So in case I haven’t
said it yet, planning is paramount in your job as a volunteer manager. If you don’t take the time to plan, you will
fall into one of three categories:
1.
You
spend all your time recruiting because you are losing them as fast as you find
them
2.
You
spend all your time with the volunteers because you aren’t setting them up for
success
3.
You
are clueless and think all those names you haven’t touched in ages are attached
to people who will actually show up when you need them most
You have several jobs as a Disaster Volunteer manager; you might even
say you are a project manager:
1.
You have to recruit volunteers
- Putting up posters
- Presentations
- Interviews with the media
- Always talking up your unit
- Signatures
- Background checks
- Testing
- Files
- You have some type of filing system
- Some type of checklist to make sure everything is done
- Reporting to someone
- Training whether it’s on-line of in person takes time, to set up and conduct (and then you have to document they were there)
- Find the event
- Set it up
- Ask for volunteers from your volunteers
- Set up the schedule, where to go, when to be there
- Check up on them, thank them in person
- And of course when it’s over the reports, document their files, etc.

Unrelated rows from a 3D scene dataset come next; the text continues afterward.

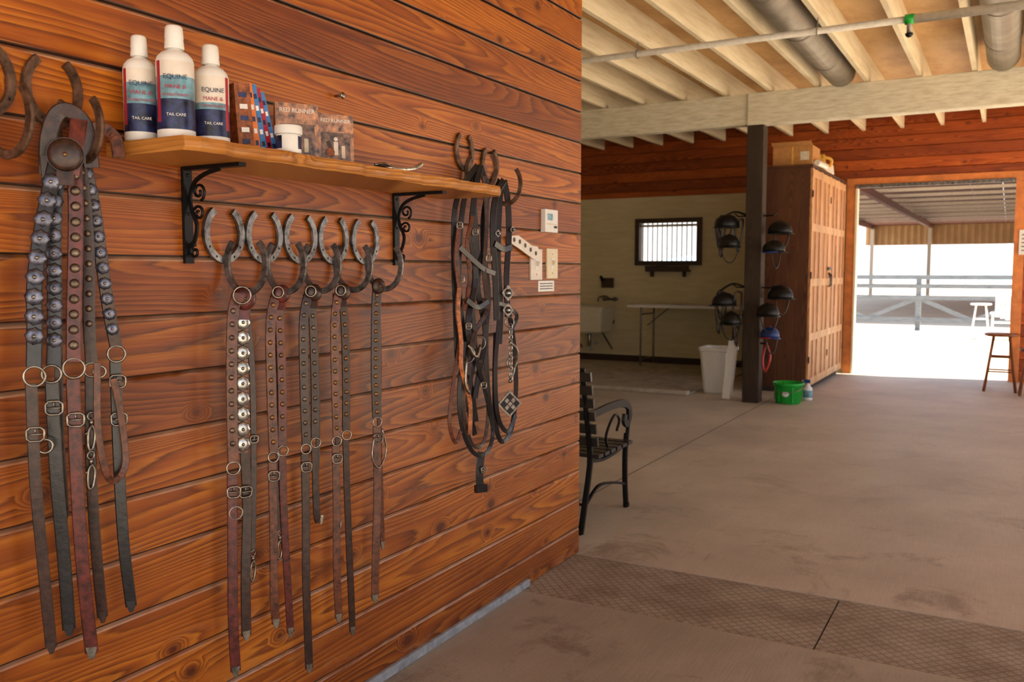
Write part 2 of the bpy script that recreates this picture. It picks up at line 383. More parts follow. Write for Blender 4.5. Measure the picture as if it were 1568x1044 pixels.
# ------------------------------------------------------------------ shelf + brackets
mb=MB(); N=40; R=[]
for i in range(N+1):
    y=1.385+1.435*i/N; xe=.28+.006*math.sin(i*.9)+.005*math.sin(i*2.3+1)-(.012 if i in(0,N) else 0)
    R.append([V((.0,y,1.722)),V((xe-.006,y,1.722)),V((xe,y,1.73)),V((xe+.002*math.sin(i*1.7),y,1.742)),V((xe-.004,y,1.755)),V((.0,y,1.755))])
mb.rings(R,M_SHELF,False); SHELF=mb.out("wall_shelf")
def bracket(y):
    mb=MB(); mb.bx(.0,.010,y-.014,y+.014,1.47,1.720,M_BLACKIRON); mb.bx(.002,.21,y-.012,y+.012,1.712,1.7215,M_BLACKIRON)
    P=[(.010,y,1.515),(.030,y,1.53),(.040,y,1.57),(.022,y,1.61),(.018,y,1.645),(.035,y,1.68),(.075,y,1.70),(.13,y,1.711)]
    mb.ribbon(P,.012,.006,M_BLACKIRON,N=(0,1,0))
    def spiral(c,r0,turns,a0,d):
        return [(c[0]+r0*(1-.75*t/20)*math.cos(a0+d*turns*2*math.pi*t/20),y,c[1]+r0*(1-.75*t/20)*math.sin(a0+d*turns*2*math.pi*t/20)) for t in range(21)]
    mb.tube(spiral((.050,1.655),.024,1.3,-1.2,1),.004,M_BLACKIRON,6); mb.tube(spiral((.048,1.60),.020,1.2,2.6,-1),.004,M_BLACKIRON,6)
    mb.tube(spiral((.030,1.50),.018,1.2,1.4,1),.004,M_BLACKIRON,6)
    for z in(1.49,1.6,1.70): mb.dome((.010,y,z),.005,.003,M_BLACKIRON)
    mb.out("shelf_bracket")
bracket(1.615); bracket(2.52)

# ------------------------------------------------------------------ bottles etc. on shelf
ZS=1.7552
def bottle(x,y,h,r,face,lab):
    mb=MB(); b=h*.70
    prof=[(r*.9,0),(r,.006)]+[(r,.006+(b-.012)*i/10) for i in range(1,11)]+[(r*.93,b+.006),(r*.7,b+.017),(r*.36,b+.024),(r*.34,b+.03)]
    n=40
    def mf(i,j):
        a=(j+.5)/n*2*math.pi; d=(a-face+math.pi)%(2*math.pi)-math.pi
        if 1<i<=10 and abs(d)<1.45:
            if abs(d-lab)<.16 and i>2: return M_REDL
            if i<=5: return M_NAVY
            if i==6: return M_TEAL
            return M_CREAML if i>8 else M_TEAL if lab<0 else M_CREAML
        return M_WHITE
    mb.lathe(prof,(x,y,ZS),M_WHITE,n,mf=mf)
    cp=[(r*.50,b+.026),(r*.52,b+.03),(r*.48,h-.03),(r*.50,h-.028),(r*.46,h-.004),(r*.38,h)]
    mb.lathe(cp,(x,y,ZS),M_WHITE,20)
    o=mb.out("shampoo_bottle")
    d=V((math.cos(face),math.sin(face),0))
    for t,dz,s,m in(("EQUINE",.76,.015,M_NAVY),("MANE &",.64,.013,M_REDL),("CONDITIONER",.54,.0085,M_REDL),("TAIL CARE",.30,.009,M_WHITE)):
        text(t,s,V((x,y,ZS+b*dz))+d*(r+.0012),(math.pi/2,0,face+math.pi/2),m,o)
    return o
bottle(.074,1.428,.250,.038,-.62,-1.1); bottle(.168,1.452,.266,.043,-.70,-1.0); bottle(.165,1.562,.246,.042,-.65,.95)
mb=MB(); y=1.662
for t,hh,dd,m,tl in((.042,.172,.12,M_BKBR,.05),(.016,.178,.12,M_BKOR,.10),(.016,.178,.12,M_BKBL,.13),(.014,.172,.12,M_REDL,.16),(.014,.165,.12,M_BKBL,.18)):
    y+=t/2
    rot=RZ(-.35)@RX(tl*1.3); c=V((.115,y,ZS+hh/2*math.cos(tl)+t*.5*math.sin(tl*1.3)))
    mb.box(c,(dd,t,hh),m,rot); mb.box(c+rot@V((-.003,0,0)),(dd,t*.75,hh*1.008),M_PAPER,rot)
    for q in range(5): mb.box(c+rot@V((dd/2+.0005,0,hh*(-.35+.17*q))),(.001,t*.5,hh*.07),M_WHITE if q%2 else M_NAVY,rot)
    y+=t/2+.003
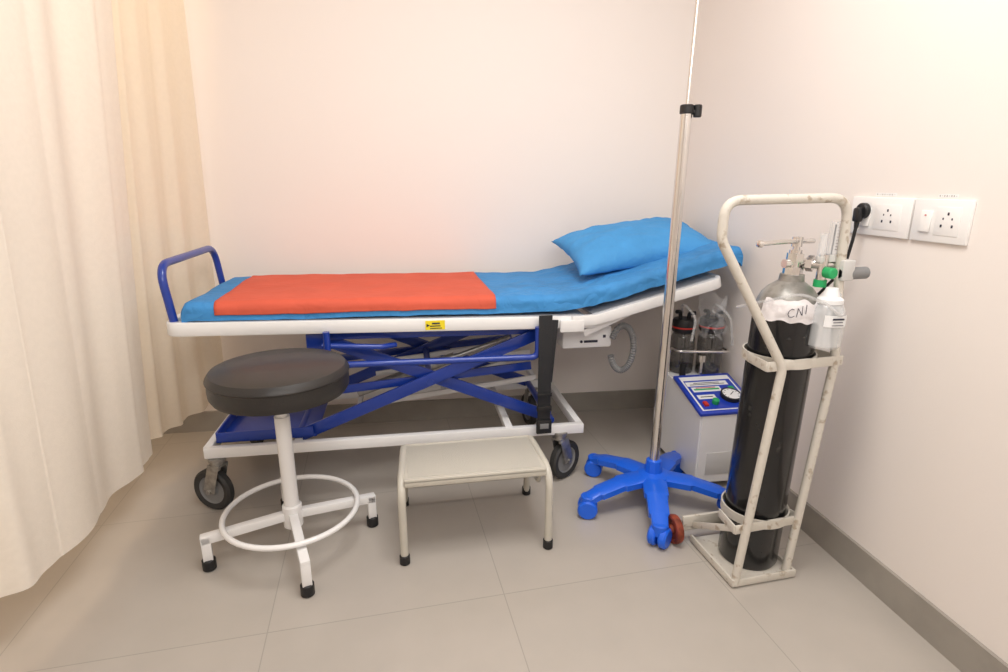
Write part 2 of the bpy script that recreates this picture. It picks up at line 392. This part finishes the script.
# pillow
b=B().m('pillow'); PL,PW,PT=0.345,0.215,0.098
def pil(sgn):
    def fn(i,j):
        x=2*i-1;y=2*j-1
        e=(max(0,1-abs(x)**2.6)*max(0,1-abs(y)**2.3))**0.5
        px=PL*x*(1-0.08*(1-y*y)*(abs(x))); py=PW*y*(1-0.10*(1-x*x)*(abs(y)))
        z=sgn*PT*e*(1.0 if sgn>0 else 0.5)
        z+=e*0.014*noise.noise(V((x*2,y*2,sgn)))+0.010*noise.noise(V((x*3,y*5,1)))*(0.4+e*.4)+0.012*abs(noise.noise(V((x*5+y*3,y*3,5))))*e
        return V((px,py,z))
    return fn
b.grid(pil(1),60,40); b.grid(pil(-1),60,40)
bmesh.ops.remove_doubles(b.bm,verts=b.bm.verts,dist=0.0008)
po=b.done("pillow",label="plump bright blue covered pillow resting on raised mattress end",cat="pillow",sharp=180)
po.location=(1.185,2.42,0.962); po.rotation_euler=(math.radians(14),math.radians(-6.5),math.radians(-2))

# ---------------------------------------------------------------- round stool
st=thing("stool","round black vinyl stool with white steel base and foot ring","stool",(-0.333,1.855,0),math.radians(14))
b=B().m('leather'); b.lathe([(r*0.94,z+0.020) for r,z in [(0,0.560),(0.20,0.560),(0.222,0.567),(0.231,0.582),(0.2325,0.60),(0.231,0.625),(0.236,0.632),(0.232,0.642),(0.222,0.654),(0.19,0.662),(0.10,0.666),(0,0.667)]],c=(0.008,0,0),n=64)
b.done("seat",st)
b=B().m('white'); b.cyl((0,0,0.09),(0,0,0.50),0.025); b.cyl((0,0,0.48),(0,0,0.577),0.019); b.lathe([(0.03,0.562),(0.10,0.57),(0.10,0.579),(0,0.579)]); b.cyl((0,0,0.085),(0,0,0.17),0.033,bev=.004)
b.done("column",st)
for k in range(4):
    a=k*math.pi/2; d=V((math.cos(a),math.sin(a),0))
    b=B().m('white'); b.bar(d*0.02+V((0,0,0.13)),d*0.290+V((0,0,0.115)),0.03,0.03,bev=.003); b.box(d*0.275+V((0,0,0.078)),(0.030,0.030,0.10),rot=(0,0,a),bev=.003)
    l=b.done("leg",st)
    b=B().m('black'); b.cyl(d*0.275,d*0.275+V((0,0,0.042)),0.0215,bev=.004); b.done("rubber_foot",l,label="black rubber foot cap")
b=B().m('white'); b.tube([(0.222*math.cos(t*math.pi/24),0.222*math.sin(t*math.pi/24),0.150) for t in range(48)],0.0095,closed=True); b.done("foot_ring",st,label="white tubular foot ring")

# ---------------------------------------------------------------- step stool
sp=thing("step_stool","single beige metal foot step with tubular legs and rubber tips","step stool",(0.04,1.67,0),math.radians(-3))
SW=0.50;SD=0.27
b=B().m('beige'); b.box((SW/2,SD/2,0.297),(SW-0.02,SD,0.026),bev=0.004); 
b.bar((0.01,0.006,0.305),(SW-0.01,0.006,0.305),0.012,0.016,bev=.004); b.bar((0.01,SD-.006,0.305),(SW-0.01,SD-.006,0.305),0.012,0.016,bev=.004)
b.m('beigeM'); b.box((SW/2,SD/2,0.310),(SW-0.045,SD-0.04,0.003),bev=.001)
b.done("step_platform",sp)
b=B().m('beige')
for u in (0,SW):
    b.tube([(u,0.0,0.012),(u,-0.005,0.302),(u-(0.012 if u>0 else -0.012),SD+0.02,0.305),(u,SD+0.09,0.012)],0.0135,fil=0.075,nf=9)
    b.tube([(u,SD*0.45,0.292),(u,SD*0.52,0.18),(u,SD+0.045,0.16)],0.009,fil=0.04)
b.cyl((0,SD+0.068,0.10),(SW,SD+0.068,0.10),0.010)
b.cyl((0,SD+0.03,0.26),(SW,SD+0.03,0.26),0.008)
b.done("tubular_frame",sp)
for u in (0,SW):
    for v in (0,SD+0.092):
        b=B().m('black'); b.cyl((u,v,0),(u,v,0.035),0.0175,bev=.003); b.done("rubber_foot",sp,label="black rubber leg tip")

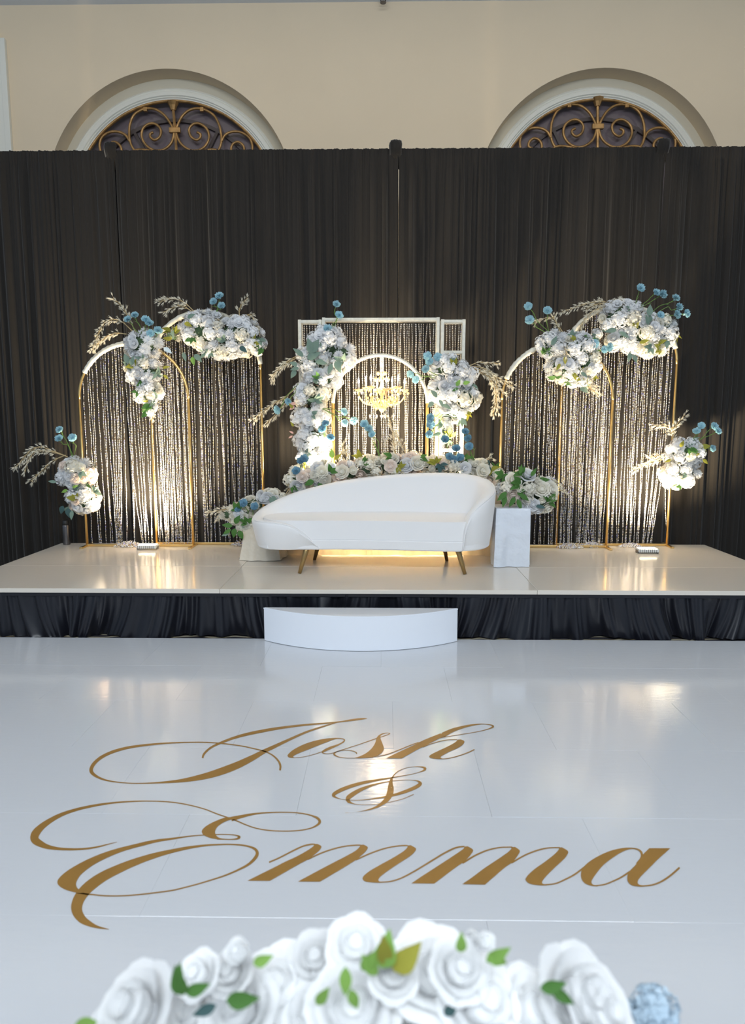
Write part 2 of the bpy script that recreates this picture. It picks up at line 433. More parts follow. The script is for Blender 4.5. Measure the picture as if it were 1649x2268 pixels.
# ================================================================== LETTERING (gold vinyl on the floor)
LZ = DF_Z + .0016
def floor_ribbon(mb, left, right, k=0):
    z = LZ + k * .0002
    n0 = len(mb.v)
    for l, r in zip(left, right):
        mb.v.append(tuple(onz(l[0], l[1], z))); mb.v.append(tuple(onz(r[0], r[1], z)))
    for i in range(len(left) - 1):
        a = n0 + 2 * i; mb.f.append((a, a + 1, a + 3, a + 2))
def stroke(mb, pts, C, k=0, sub=7):
    ox, oy, s = C
    P = catmull([(ox + x / s, oy + y / s, w / s) for x, y, w in pts], sub)
    L_, R_ = [], []
    for i, p in enumerate(P):
        a, b = P[max(i - 1, 0)], P[min(i + 1, len(P) - 1)]
        t = np.array([b[0] - a[0], b[1] - a[1]]); t /= (np.linalg.norm(t) + 1e-9); n = np.array([-t[1], t[0]])
        w = max(p[2], .5) / 2
        L_.append((p[0] + n[0] * w, p[1] + n[1] * w)); R_.append((p[0] - n[0] * w, p[1] - n[1] * w))
    floor_ribbon(mb, L_, R_, k)
def pair(mb, L_, R_, C, k=1, sub=6):
    ox, oy, s = C
    f = lambda Q: catmull([(ox + x / s, oy + y / s) for x, y in Q], sub)
    floor_ribbon(mb, f(L_), f(R_), k)
def letter(name, parent, strokes=(), pairs=()):
    mb = MB()
    for k, (C, pts) in enumerate(strokes): stroke(mb, pts, C, k)
    for k, (C, l, r) in enumerate(pairs): pair(mb, l, r, C, len(strokes) + k)
    # orient all faces upward
    for i, f in enumerate(mb.f):
        a, b, c = (Vector(mb.v[q]) for q in f[:3])
        if (b - a).cross(c - a).z < 0: mb.f[i] = tuple(reversed(f))
    return mb.build(name, M_LETTER, parent, org=parent.location)
C1 = (190, 1580, 2.4985); C2 = (620, 1590, 4.997); C3 = (800, 1590, 4.997); C4 = (720, 1690, 4.997); C5 = (50, 1760, 4.997); C7 = (540, 1850, 3.331); C8 = (1020, 1850, 3.331)
c_ = onz(600, 1680, LZ)
T = thing('floor_lettering', 'gold script word beginning with J on the white dance floor', 'lettering', (c_.x, c_.y, DF_Z), 'gold floor lettering')
letter('letter_j', T, [
    (C1, [(645, 247, 10), (655, 222, 11), (690, 190, 11), (745, 163, 12), (820, 135, 14), (900, 113, 16), (1000, 93, 16), (1100, 77, 13), (1220, 63, 10), (1330, 54, 8), (1410, 46, 7), (1470, 37, 11), (1520, 31, 10), (1555, 28, 3)]),
    (C1, [(1400, 47, 3), (1320, 70, 8), (1220, 103, 11), (1120, 147, 14), (1050, 180, 18), (990, 208, 22), (930, 241, 30), (850, 281, 38), (770, 313, 40), (690, 339, 36), (610, 358, 28), (530, 372, 19), (450, 380, 12), (370, 385, 7), (270, 387, 5), (180, 381, 6), (110, 369, 9), (60, 349, 14), (32, 325, 20), (32, 300, 20), (52, 270, 18), (90, 240, 17), (150, 212, 16), (230, 190, 14), (330, 175, 11), (440, 165, 8), (560, 160, 6), (660, 160, 6), (760, 167, 6), (860, 180, 6), (940, 197, 6), (1000, 214, 6), (1040, 237, 8), (1066, 265, 10), (1076, 290, 11), (1074, 315, 10)])])
letter('letter_o', T, [
    (C2, [(170, 440, 5), (240, 434, 5), (310, 420, 5), (390, 398, 6), (465, 373, 7)]),
    (C2, [(690, 230, 9), (712, 243, 13), (703, 262, 15), (670, 284, 14), (620, 307, 20), (560, 330, 28), (500, 357, 26), (468, 378, 16), (485, 392, 9), (530, 396, 6), (590, 387, 6), (650, 365, 6), (760, 330, 8), (900, 285, 8), (1060, 228, 9)])],
    [(C2, [(700, 226), (620, 221), (530, 226), (440, 240), (340, 265), (240, 302), (150, 350), (98, 392), (82, 415), (90, 432), (120, 441), (180, 442)],
          [(696, 236), (640, 232), (590, 241), (520, 267), (430, 302), (330, 342), (250, 372), (180, 402), (150, 420), (144, 430), (158, 437), (190, 437)])])
letter('letter_s', T, [
    (C2, [(1040, 236, 9), (1120, 210, 8), (1180, 190, 8), (1212, 175, 9), (1205, 168, 6), (1170, 167, 8), (1120, 182, 14), (1088, 208, 22)]),
    (C2, [(1030, 433, 10), (900, 443, 6), (820, 444, 5), (730, 443, 6), (650, 432, 8), (607, 412, 16), (598, 394, 18), (628, 373, 10), (680, 360, 6), (740, 358, 6), (800, 365, 7), (838, 380, 10), (848, 397, 14)]),
    (C2, [(1030, 428, 8), (1120, 418, 8), (1200, 398, 9), (1300, 360, 9), (1420, 310, 9), (1530, 270, 8)])],
    [(C2, [(1085, 195), (1066, 225), (1050, 280), (1010, 340), (950, 390), (880, 425), (820, 443)], [(1110, 200), (1113, 235), (1135, 290), (1147, 330), (1140, 365), (1100, 405), (1020, 436)])])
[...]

However, if you are doing things correctly you will be the volunteer
manager who can:
- Spend their time meeting your volunteers for coffee on Saturday mornings
- Accompanying them on projects and watching with pride as they do their thing
- Work on other projects (you probably have other things to do)
Treat your work like a project, breaking it into smaller pieces and see
how fast you will accomplish things and how effective you will become.